If this doesn't fix it, try reviewing the VM's access scopes.
If you are using Docker 1.7.0, there was a breaking change to how they handle authentication, which affects users who are using a mix of gcloud docker and docker login.
Be sure you are using the latest version of gcloud via: gcloud components update.
So far this seems to affect gcloud docker, docker-compose and other tools that were reading/writing the Docker auth file.
Hopefully this helps.
Same problem here, the troubleshooting section from https://cloud.google.com/tools/container-registry/#access_denied wasn't very helpful. I have Docker and GCloud full updated. Don't know what else to do.
BTW, I'm trying to push to "gcr.io".
Fixed. I was using a VM in compute engine as my development machine, and looks like I didn't give it enough rigths in Storage.
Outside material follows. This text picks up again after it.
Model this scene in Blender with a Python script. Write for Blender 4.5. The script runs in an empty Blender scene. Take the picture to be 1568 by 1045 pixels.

I had the same problem with access denied and I resolved it with creating new image using Tag:
docker tag IMAGE_WITH_ACCESS_DENIED gcr.io/my-project/my-new-image:test
After that I could PUSH It to Container registry:
gcloud docker -- push gcr.io/my-project/my-new-image:test
Today I also got this error inside Jenkins running on Google Kubernetes Engine when pushing the docker container. The reason was a node pool node version upgrade from 1.9.6-gke.1 to 1.9.7-gke.0 in gcp I did before. Worked again after the downgrade.